To kompletna miara pozwalająca uniknąć jednostronnych ocen. W rankingu za 2010 rok, opartym na danych z lat 2008 – 2009, na czele uplasowała się Szwecja. W tej samej grupie, tzw. liderów innowacyjności, których wyniki są wyraźnie lepsze od unijnej średniej, znalazły się jeszcze Dania, Finlandia i Niemcy. Kolejną grupę krajów tworzą naśladowcy, czyli "średniacy". Znalazły się tam: Austria, Belgia, Cypr, Estonia, Francja, Irlandia, Luksemburg, Holandia, Słowenia i Wielka Brytania. W trzeciej grupie, poniżej średniej unijnej, są umiarkowani innowatorzy: Czechy, Grecja, Węgry, Włochy, Malta, Polska, Portugalia, Słowacja i Hiszpania. Wreszcie w ostatniej grupie. tzw. skromnych innowatorów, znalazły się kraje ze wskaźnikiem znacznie poniżej unijnej średniej: Bułgaria, Łotwa, Litwa i Rumunia. – Liczy się nie tyle miejsce w tabeli, ale trend i tempo zmian – pocieszała unijna komisarz. Według niej z tego punktu widzenia na pochwałę zasługują Bułgaria i Rumunia, gdzie wskaźnik innowacyjności w ciągu pięciu lat wzrósł o ponad 6 proc. W Polsce sytuacja zmienia się na lepsze, ale bardzo wolno, tylko w tempie 1,8 proc. w ciągu pięciu lat.

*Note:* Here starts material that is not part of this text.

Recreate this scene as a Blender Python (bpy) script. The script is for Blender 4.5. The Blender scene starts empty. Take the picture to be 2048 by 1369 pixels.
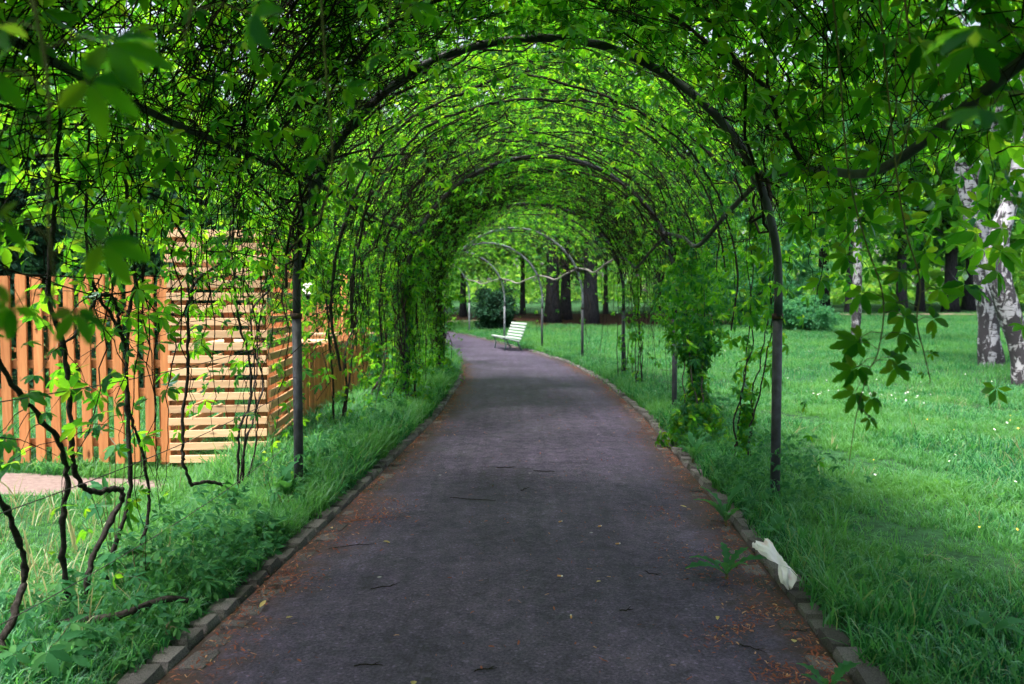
import bpy, math, random
import numpy as np
from mathutils import Vector, Matrix, Euler

random.seed(7)
rng = np.random.default_rng(7)
R = math.radians
scene = bpy.context.scene
COL = scene.collection

# ------------------------------------------------------------------ camera, sky, sun, exposure
CAM_H = 1.40
PITCH = 2.678
cam_data = bpy.data.cameras.new('camera')
cam = bpy.data.objects.new('camera', cam_data)
COL.objects.link(cam)
cam.location = (0, 0, CAM_H)
cam.rotation_euler = (R(90 - PITCH), 0, 0)
cam_data.sensor_width = 36.0
cam_data.lens = 28.0
cam_data.clip_start = 0.05
cam_data.clip_end = 2000
cam_data.dof.use_dof = True
cam_data.dof.focus_distance = 4.2
cam_data.dof.aperture_fstop = 3.2
scene.camera = cam

SUN_DIR = Vector((-0.30, -0.24, 0.92)).normalized()      # towards the sun
world = bpy.data.worlds.new('World')
scene.world = world
world.use_nodes = True
wn = world.node_tree.nodes
wl = world.node_tree.links
wn.clear()
w_out = wn.new('ShaderNodeOutputWorld')
w_bg = wn.new('ShaderNodeBackground')
w_sky = wn.new('ShaderNodeTexSky')
w_sky.sky_type = 'NISHITA'
w_sky.sun_disc = False
w_sky.sun_elevation = math.asin(SUN_DIR.z)
w_sky.sun_rotation = math.atan2(SUN_DIR.x, SUN_DIR.y)
w_sky.air_density = 1.0
w_sky.dust_density = 6.0
w_sky.ozone_density = 1.0
w_hsv = wn.new('ShaderNodeHueSaturation')                 # a thin, even cloud cover: paler than a clear sky
w_hsv.inputs['Saturation'].default_value = 0.6
w_bg.inputs['Strength'].default_value = 0.085
wl.new(w_sky.outputs[0], w_hsv.inputs['Color'])
wl.new(w_hsv.outputs[0], w_bg.inputs['Color'])
wl.new(w_bg.outputs[0], w_out.inputs[0])

sun_data = bpy.data.lights.new('sun', 'SUN')
sun_data.energy = 1.5
sun_data.angle = R(14)
sun_data.color = (1.0, 0.93, 0.82)
sun = bpy.data.objects.new('sun', sun_data)
COL.objects.link(sun)
sun.rotation_euler = SUN_DIR.to_track_quat('Z', 'Y').to_euler()
sun.location = SUN_DIR * 60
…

Unijny wskaźnik obejmuje 25 miar z różnych kategorii, pokazujących zarówno poziom edukacji i stan nauki, jak i innowacyjność firm i powiązania badaczy z biznesem, oraz komercjalizację skutków badań naukowych. Zdaniem KE doskonałość tylko w pojedynczych kategoriach nie gwarantuje sukcesu. Ale z porównania widać, że najlepsi w UE wyjątkowo dobrze wypadają w kategorii nakładów biznesu na badania i rozwój, silnych związkach między nauką i biznesem, a także komercjalizacji osiągnięć naukowych, co pokazują takie wskaźniki jak zagraniczne przychody z licencji i patentów.

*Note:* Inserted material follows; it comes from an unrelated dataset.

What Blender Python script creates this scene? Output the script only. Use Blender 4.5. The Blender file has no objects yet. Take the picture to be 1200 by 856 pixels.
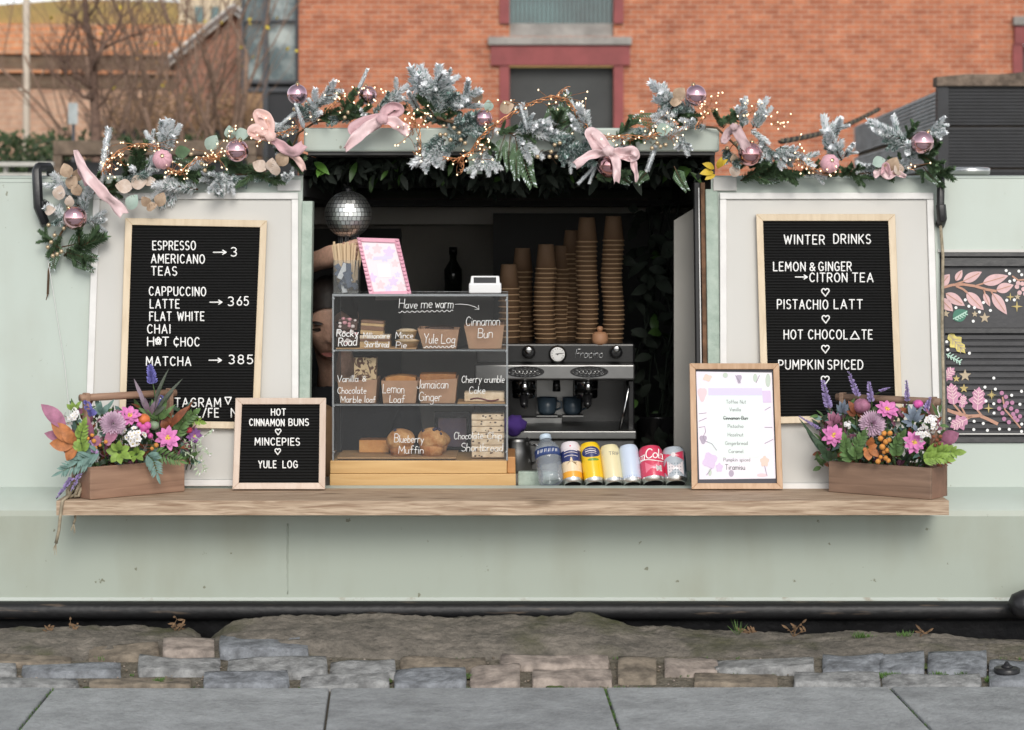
import bpy, math, random
from mathutils import Vector, Matrix, noise as mn
R = math.radians
PI = math.pi
V = Vector
scene = bpy.context.scene
COL = scene.collection
random.seed(7)

# ------------------------------------------------------------------ camera, sky, sun, exposure
F, CY, EZ = 2520.0, -5.6, 1.05            # focal length in photo pixels, camera y, eye height
cam_d = bpy.data.cameras.new('camera')
cam = bpy.data.objects.new('camera', cam_d)
COL.objects.link(cam)
cam.location = (0, CY, EZ)
cam.rotation_euler = (R(90), 0, 0)
cam_d.sensor_width = 36
cam_d.lens = F / 1200 * 36
cam_d.shift_y = -158 / 1200
cam_d.clip_start = 0.05
cam_d.clip_end = 2000
cam_d.dof.use_dof = True
cam_d.dof.focus_distance = 5.6
cam_d.dof.aperture_fstop = 6.0
scene.camera = cam

SUN_EL, SUN_AZ = R(33), R(171)            # azimuth clockwise from +Y: behind the camera, a little to the left
world = bpy.data.worlds.new('World')
scene.world = world
world.use_nodes = True
wn, wl = world.node_tree.nodes, world.node_tree.links
bg = wn['Background']
sky = wn.new('ShaderNodeTexSky')
sky.sky_type = 'NISHITA'
sky.sun_disc = False
sky.sun_elevation = SUN_EL
sky.sun_rotation = SUN_AZ
sky.air_density = 1.0
sky.dust_density = 0.8
sky.ozone_density = 1.0
hs = wn.new('ShaderNodeHueSaturation')
hs.inputs['Saturation'].default_value = 0.22
wl.new(sky.outputs[0], hs.inputs['Color'])
wl.new(hs.outputs[0], bg.inputs['Color'])
bg.inputs['Strength'].default_value = 0.13

sun_d = bpy.data.lights.new('sun', 'SUN')
sun = bpy.data.objects.new('sun', sun_d)
COL.objects.link(sun)
sun_d.energy = 1.35
sun_d.angle = R(26)
sun_d.color = (1.0, 0.94, 0.86)
sd = V((math.sin(SUN_AZ) * math.cos(SUN_EL), math.cos(SUN_AZ) * math.cos(SUN_EL), math.sin(SUN_EL)))
sun.rotation_euler = (-sd).to_track_quat('-Z', 'Y').to_euler()
sun.location = (0, -3, 12)

scene.view_settings.view_transform = 'Standard'
scene.view_settings.look = 'None'
scene.view_settings.exposure = 0.42
scene.view_settings.gamma = 1.0
try:
    scene.cycles.use_denoising = True
    scene.cycles.max_bounces = 8
    scene.cycles.transparent_max_bounces = 24
    scene.cycles.caustics_reflective = False
    scene.cycles.caustics_refractive = False
    scene.cycles.sample_clamp_indirect = 4.0
except Exception:
    pass

# ------------------------------------------------------------------ photo pixel -> place
def sc(Y): return F / (Y - CY)
def P(px, py, Y):
    s = sc(Y)
    return V(((px - 600) / s, Y, EZ - (py - 270) / s))
def on_z(px, py, z):                      # where the ray through a pixel meets a level
    d = F * (EZ - z) / (py - 270)
    return V(((px - 600) * d / F, CY + d, z))
def zg(Y): return max(0.0, min(.052, .13 * (Y + .654)))   # the setts rise towards the quay edge
def on_g(px, py, dz=0.0):
    q = (py - 270) / F
    Y = (EZ - q * 5.6 - .085 - dz) / (.13 + q) if py < 804.6 else F * (EZ - dz) / (py - 270) - 5.6
    return V(((px - 600) * (Y + 5.6) / F, Y, zg(Y) + dz))
K = 0.155                                 # lean of the cabin side
SHELF = 0.379
def cab_y(z): return K * (z - SHELF)
def PC(px, py, off=0.0):                  # point on the leaning cabin side
    q = (py - 270) / F
    Y = (K * (EZ - SHELF - 5.6 * q) + off) / (1 + K * q)
    return P(px, py, Y)
def ray_local(Mi, px, py, yl):            # ray through a pixel -> local x, z on the plane local y = yl
    o = Mi @ V((0, CY, EZ)); e = Mi @ P(px, py, 0.0)
    d = e - o
    t = (yl - o.y) / d.y
    p = o + d * t
    return p

# ------------------------------------------------------------------ materials
MATS = {}
def mat(name, col, rough=0.6, metal=0.0, var=0.0, vscale=8.0, col2=None, bump=0.0, bscale=40.0, spec=0.5, stretch=None,
        emit=None, estr=0.0, trans=0.0, sheen=0.0, coat=0.0, thresh=(0.35, 0.65), detail=5.0, sss=0.0, rvar=0.0, nrough=.6):
    m = bpy.data.materials.new(name)
    m.use_nodes = True
    n, l = m.node_tree.nodes, m.node_tree.links
    b = n['Principled BSDF']
    b.inputs['Base Color'].default_value = (*col, 1)
    b.inputs['Roughness'].default_value = rough
    b.inputs['Metallic'].default_value = metal
    b.inputs['Specular IOR Level'].default_value = spec
    b.inputs['Coat Weight'].default_value = coat
    b.inputs['Sheen Weight'].default_value = sheen
    b.inputs['Transmission Weight'].default_value = trans
    if sss:
        b.inputs['Subsurface Weight'].default_value = sss
        b.inputs['Subsurface Radius'].default_value = (0.012, 0.005, 0.003)
        b.inputs['Subsurface Scale'].default_value = 1.0
    if emit:
        b.inputs['Emission Color'].default_value = (*emit, 1)
        b.inputs['Emission Strength'].default_value = estr
    tc = n.new('ShaderNodeTexCoord')
    src = tc.outputs['Object']
    if stretch:
        mp = n.new('ShaderNodeMapping')
        mp.inputs['Scale'].default_value = stretch
        l.new(src, mp.inputs['Vector'])
        src = mp.outputs['Vector']
    if var or col2:
        nz = n.new('ShaderNodeTexNoise')
        nz.inputs['Scale'].default_value = vscale
        nz.inputs['Detail'].default_value = detail
        nz.inputs['Roughness'].default_value = nrough
        l.new(src, nz.inputs['Vector'])
        rp = n.new('ShaderNodeValToRGB')
        rp.color_ramp.elements[0].position = thresh[0]
        rp.color_ramp.elements[1].position = thresh[1]
        c2 = col2 if col2 else tuple(min(1, c * (1 + var)) for c in col)
        c1 = col if col2 else tuple(c * (1 - var) for c in col)
        rp.color_ramp.elements[0].color = (*c1, 1)
        rp.color_ramp.elements[1].color = (*c2, 1)
        l.new(nz.outputs['Fac'], rp.inputs['Fac'])
        l.new(rp.outputs['Color'], b.inputs['Base Color'])
        if rvar:
            mr = n.new('ShaderNodeMapRange')
            mr.inputs['To Min'].default_value = rough - rvar
            mr.inputs['To Max'].default_value = rough + rvar
            l.new(nz.outputs['Fac'], mr.inputs['Value'])
            l.new(mr.outputs[0], b.inputs['Roughness'])
    if bump:
        nb = n.new('ShaderNodeTexNoise')
        nb.inputs['Scale'].default_value = bscale
        nb.inputs['Detail'].default_value = 6
        l.new(src, nb.inputs['Vector'])
        bp = n.new('ShaderNodeBump')
        bp.inputs['Strength'].default_value = bump
        bp.inputs['Distance'].default_value = 0.01
        l.new(nb.outputs['Fac'], bp.inputs['Height'])
        l.new(bp.outputs['Normal'], b.inputs['Normal'])
    MATS[name] = m
    return m

def nodes_of(m):
    return m.node_tree.nodes, m.node_tree.links, m.node_tree.nodes['Principled BSDF']

def paint(name, col, dirt, dirt_amt=0.35, rough=0.42, scratch=True):
    """old gloss paint on steel: broad mottling, runs down the face, faint dimples"""
    m = mat(name, col, rough, bump=0.05, bscale=14)
    n, l, b = nodes_of(m)
    tc = n.new('ShaderNodeTexCoord')
    mp = n.new('ShaderNodeMapping'); mp.inputs['Scale'].default_value = (3.2, 3.2, 0.9)
    l.new(tc.outputs['Object'], mp.inputs['Vector'])
    a = n.new('ShaderNodeTexNoise'); a.inputs['Scale'].default_value = 2.2; a.inputs['Detail'].default_value = 7
    l.new(mp.outputs[0], a.inputs['Vector'])
    c = n.new('ShaderNodeTexNoise'); c.inputs['Scale'].default_value = 3.4; c.inputs['Detail'].default_value = 8
    l.new(tc.outputs['Object'], c.inputs['Vector'])
    mu = n.new('ShaderNodeMath'); mu.operation = 'MULTIPLY'
    l.new(a.outputs['Fac'], mu.inputs[0]); l.new(c.outputs['Fac'], mu.inputs[1])
    rp = n.new('ShaderNodeValToRGB')
    rp.color_ramp.elements[0].position = 0.22; rp.color_ramp.elements[1].position = 0.46
    rp.color_ramp.elements[0].color = (0, 0, 0, 1); rp.color_ramp.elements[1].color = (dirt_amt,) * 3 + (1,)
    l.new(mu.outputs[0], rp.inputs['Fac'])
    mx = n.new('ShaderNodeMix'); mx.data_type = 'RGBA'
    mx.inputs['A'].default_value = (*col, 1); mx.inputs['B'].default_value = (*dirt, 1)
    l.new(rp.outputs['Color'], mx.inputs['Factor'])
    last = mx.outputs['Result']
    if scratch:                            # small chips
        d = n.new('ShaderNodeTexNoise'); d.inputs['Scale'].default_value = 30; d.inputs['Detail'].default_value = 5
        l.new(tc.outputs['Object'], d.inputs['Vector'])
        r2 = n.new('ShaderNodeValToRGB')
        r2.color_ramp.elements[0].position = 0.70; r2.color_ramp.elements[1].position = 0.725
        l.new(d.outputs['Fac'], r2.inputs['Fac'])
        m2 = n.new('ShaderNodeMix'); m2.data_type = 'RGBA'
        m2.inputs['B'].default_value = (col[0] * .5, col[1] * .46, col[2] * .38, 1)
        l.new(last, m2.inputs['A']); l.new(r2.outputs['Color'], m2.inputs['Factor'])
        last = m2.outputs['Result']
    l.new(last, b.inputs['Base Color'])
    return m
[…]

W porównaniu z globalną konkurencją UE wyraźnie potrzebuje przyspieszenia. Od lat nie udaje jej się zasypać przepaści dzielącej od USA i Japonii. Utrzymuje wyraźną przewagę nad Indiami czy Rosją, ale już Brazylia i Chiny szybko ją doganiają. Te dwa ostatnie kraje szczególnie dobrze sobie radzą w kategorii dotyczącej innowacyjności w biznesie. Brazylia dodatkowo dobrze zarabia na sprzedaży licencji i patentów.

Przed państwami członkowskimi stoi teraz trudny wybór, jakich cięć wydatków dokonywać w obliczu koniecznej konsolidacji fiskalnej. Komisja Europejska zachęca do utrzymania, a nawet zwiększenia wydatków na innowacyjność, które wspierają wzrost gospodarczy. Komisarz Maire Geoghegan-Quinn jako przykład podała swój kraj – dokonującą drastycznych cięć budżetowych Irlandię. Tam wydatki na naukę i innowacje rosną w tempie 9 – 12 procent.